DESCRIPTION OF THE TASK: The line holding "COL = SC.collection" is the last one to output; start at the first line of the data, keep every line in between exactly, and leave out pictures.

GIVEN MATERIAL:
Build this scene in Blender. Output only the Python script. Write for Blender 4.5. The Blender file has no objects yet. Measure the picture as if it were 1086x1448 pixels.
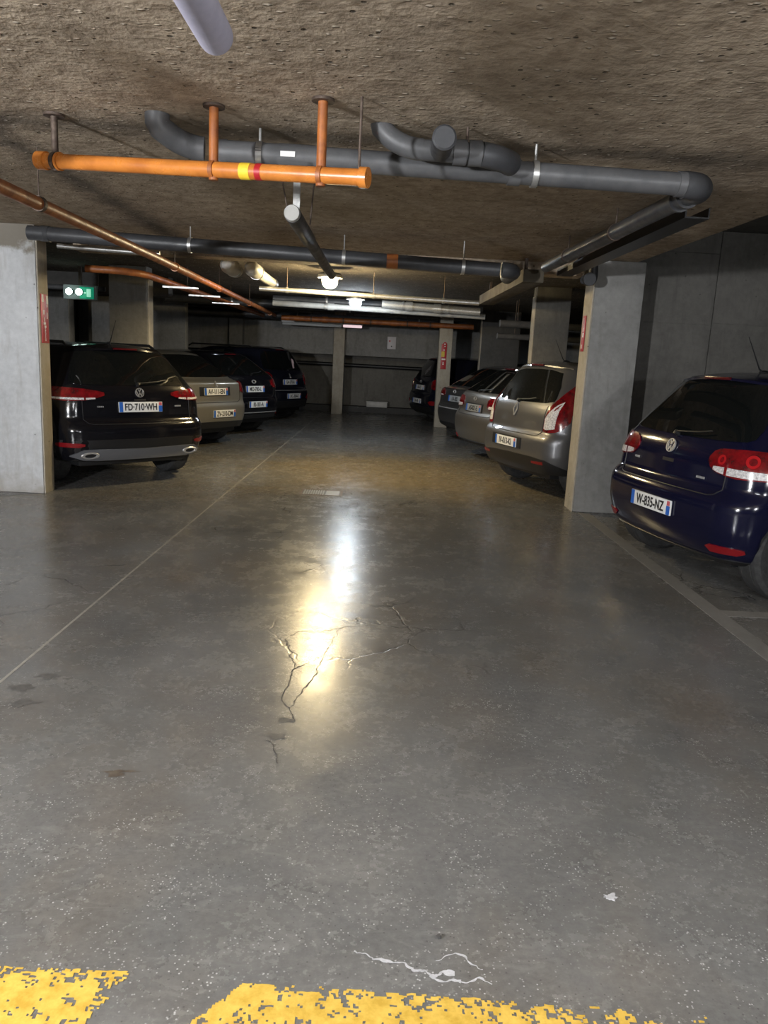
import bpy, bmesh, math, random
import numpy as np
from mathutils import Vector, Matrix, noise
random.seed(7)
PI = math.pi
SC = bpy.context.scene
COL = SC.collection

# ------------------------------------------------------------------ helpers
def link(o, parent=None):
    COL.objects.link(o)
    if parent is not None: o.parent = parent
    return o
def obj(name, bm, mat, parent=None, smooth=True, ang=35):
    me = bpy.data.meshes.new(name)
    if isinstance(bm, tuple):
        me.from_pydata(bm[0], [], bm[1])
        me.update()
    else:
        bmesh.ops.recalc_face_normals(bm, faces=bm.faces)
        bm.to_mesh(me); bm.free()
    if smooth:
        me.polygons.foreach_set('use_smooth', [True]*len(me.polygons))
        me.set_sharp_from_angle(angle=math.radians(ang))
    for m in (mat if isinstance(mat, list) else [mat]): me.materials.append(m)
    return link(bpy.data.objects.new(name, me), parent)
def tag(o, label, cat, group=None):
    o['label'] = label; o['category'] = cat
    if group: o['group'] = group
    return o
def thing(name, label, cat, loc=(0,0,0), rz=0, group=None):
    o = bpy.data.objects.new(name, None); o.empty_display_size = .1
    o.location = loc; o.rotation_euler = (0,0,rz)
    link(o); return tag(o, label, cat, group)
def struct(name, bm, mat, smooth=False):
    o = obj(name, bm, mat, None, smooth); o['kind'] = 'structure'; return o
def add_box(bm, x0,x1,y0,y1,z0,z1, bev=0, M=None):
    r = bmesh.ops.create_cube(bm, size=1)
    vs = r['verts']
    bmesh.ops.scale(bm, vec=(x1-x0,y1-y0,z1-z0), verts=vs)
    bmesh.ops.translate(bm, vec=((x0+x1)/2,(y0+y1)/2,(z0+z1)/2), verts=vs)
    if bev:
        es = list({e for v in vs for e in v.link_edges})
        g = bmesh.ops.bevel(bm, geom=es, offset=bev, segments=2, affect='EDGES', profile=.6)
        vs = list({v for f in g['faces'] for v in f.verts} | {v for v in vs if v.is_valid})
    if M is not None: bmesh.ops.transform(bm, matrix=M, verts=vs)
    return vs
def box(*a, **k):
    bm = bmesh.new(); add_box(bm, *a, **k); return bm
def add_tube(bm, pts, r, seg=20, caps=True):
    pts = [Vector(p) for p in pts]; n = len(pts)
    rr = r if isinstance(r, (list,tuple)) else [r]*n
    rings = []; prev = None
    for i,p in enumerate(pts):
        a = pts[max(i-1,0)]; b = pts[min(i+1,n-1)]
        t = (b-a).normalized()
        if prev is None:
            u = t.orthogonal().normalized()
        else:
            u = (prev - t*prev.dot(t)).normalized()
        prev = u; w = t.cross(u)
        rings.append([bm.verts.new(p + (u*math.cos(k*2*PI/seg)+w*math.sin(k*2*PI/seg))*rr[i]) for k in range(seg)])
    for A,B in zip(rings, rings[1:]):
        for k in range(seg): bm.faces.new((A[k],A[(k+1)%seg],B[(k+1)%seg],B[k]))
    if caps:
        bm.faces.new(rings[0][::-1]); bm.faces.new(rings[-1])
def tube(pts, r, seg=20, caps=True):
    bm = bmesh.new(); add_tube(bm, pts, r, seg, caps); return bm
def bend(a, c, b, r, n=8):      # fillet path at corner c between a and b
    a,c,b = Vector(a),Vector(c),Vector(b)
    u=(a-c).normalized()*r; v=(b-c).normalized()*r
    out=[]
    for i in range(n+1):
        t=i/n; out.append((c+u)*(1-t)**2 + c*2*t*(1-t) + (c+v)*t*t)
    return out
def add_lathe(bm, prof, M=Matrix(), seg=32, caps=True):   # prof: list of (r, h); axis = local z
    rings=[[bm.verts.new(M @ Vector((r*math.cos(k*2*PI/seg), r*math.sin(k*2*PI/seg), h))) for k in range(seg)] for r,h in prof]
    for A,B in zip(rings,rings[1:]):
        for k in range(seg): bm.faces.new((A[k],A[(k+1)%seg],B[(k+1)%seg],B[k]))
    if caps: bm.faces.new(rings[0][::-1]); bm.faces.new(rings[-1])
    else:
        for k in range(seg): bm.faces.new((rings[-1][k],rings[-1][(k+1)%seg],rings[0][(k+1)%seg],rings[0][k]))
def lathe(prof, M=Matrix(), seg=32, caps=True):
    bm=bmesh.new(); add_lathe(bm,prof,M,seg,caps); return bm
def ring_on(p, d, r, w, t=.004, seg=24):       # clamp band round a pipe at p, axis d
    d=Vector(d).normalized(); M=Matrix.Translation(Vector(p)) @ d.to_track_quat('Z','Y').to_matrix().to_4x4()
    return lathe([(r*.9,-w/2),(r+t,-w/2),(r+t,w/2),(r*.9,w/2)], M, seg)
def text_bm(s, size, ext=.001, sx=1.0):
    cu = bpy.data.curves.new('txt','FONT'); cu.body=s; cu.size=size; cu.extrude=ext; cu.offset=size*.022
    cu.align_x='CENTER'; cu.align_y='CENTER'
    o = bpy.data.objects.new('txt',cu); COL.objects.link(o)
    me = bpy.data.meshes.new_from_object(o)
    bpy.data.objects.remove(o); bpy.data.curves.remove(cu)
    bm=bmesh.new(); bm.from_mesh(me); bpy.data.meshes.remove(me)
    bmesh.ops.scale(bm, vec=(sx,1,1), verts=bm.verts)
    return bm

# ------------------------------------------------------------------ materials
def mat(name, col, rough=.5, metal=0, coat=0, emit=None, es=0, spec=.5, cr=.05):
    m=bpy.data.materials.new(name); m.use_nodes=True
    b=m.node_tree.nodes['Principled BSDF']
    b.inputs['Base Color'].default_value=(*col,1); b.inputs['Roughness'].default_value=rough
    b.inputs['Metallic'].default_value=metal; b.inputs['Coat Weight'].default_value=coat
    b.inputs['Coat Roughness'].default_value=cr
    b.inputs['Specular IOR Level'].default_value=spec
    if emit: b.inputs['Emission Color'].default_value=(*emit,1); b.inputs['Emission Strength'].default_value=es
    return m
class NT:
    def __init__(s,m):
        s.t=m.node_tree; s.b=s.t.nodes['Principled BSDF']
        tc=s.t.nodes.new('ShaderNodeTexCoord'); s.co=tc.outputs['Object']
    def n(s,ty,ins=None,**kw):
        nd=s.t.nodes.new(ty)
        for k,v in kw.items(): setattr(nd,k,v)
        for k,v in (ins or {}).items():
            if hasattr(v,'is_linked'): s.t.links.new(v,nd.inputs[k])
            else: nd.inputs[k].default_value=v
        return nd
    def noise(s,scale,det=4,rough=.6,vec=None,dist=0):
        return s.n('ShaderNodeTexNoise',{'Vector':vec or s.co,'Scale':scale,'Detail':det,'Roughness':rough,'Distortion':dist}).outputs['Fac']
    def voro(s,scale,feature='F1',vec=None,out='Distance',rnd=1):
        nd=s.n('ShaderNodeTexVoronoi',{'Vector':vec or s.co,'Scale':scale,'Randomness':rnd},feature=feature)
        return nd.outputs[out]
    def ramp(s,fac,stops):
        nd=s.n('ShaderNodeValToRGB',{'Fac':fac}); e=nd.color_ramp.elements
        while len(e)<len(stops): e.new(.5)
        for i,(p,c) in enumerate(stops):
            e[i].position=p; e[i].color=(*c,1) if isinstance(c,(tuple,list)) else (c,c,c,1)
        return nd.outputs['Color']
    def mix(s,fac,a,b,mode='MIX'):
        nd=s.n('ShaderNodeMix',data_type='RGBA',blend_type=mode)
        for i,v in ((0,fac),(6,a),(7,b)):
            if hasattr(v,'is_linked'): s.t.links.new(v,nd.inputs[i])
            else: nd.inputs[i].default_value = v if i==0 else (*v,1)
        return nd.outputs[2]
    def math(s,op,a,b=0.):
        nd=s.n('ShaderNodeMath',operation=op)
        for i,v in ((0,a),(1,b)):
            if hasattr(v,'is_linked'): s.t.links.new(v,nd.inputs[i])
            else: nd.inputs[i].default_value=v
        return nd.outputs[0]
    def stretch(s,sc,loc=(0,0,0)):
        return s.n('ShaderNodeMapping',{'Vector':s.co,'Scale':sc,'Location':loc}).outputs[0]
    def out(s,col=None,rough=None,h=None,bs=.3,bd=.01):
        if col is not None: s.t.links.new(col,s.b.inputs['Base Color'])
        if rough is not None: s.t.links.new(rough,s.b.inputs['Roughness'])
        if h is not None:
            nd=s.n('ShaderNodeBump',{'Height':h,'Strength':bs,'Distance':bd}); s.t.links.new(nd.outputs[0],s.b.inputs['Normal'])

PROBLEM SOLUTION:
Build this scene in Blender. Output only the Python script. Write for Blender 4.5. The Blender file has no objects yet. Measure the picture as if it were 1086x1448 pixels.
import bpy, bmesh, math, random
import numpy as np
from mathutils import Vector, Matrix, noise
random.seed(7)
PI = math.pi
SC = bpy.context.scene
COL = SC.collection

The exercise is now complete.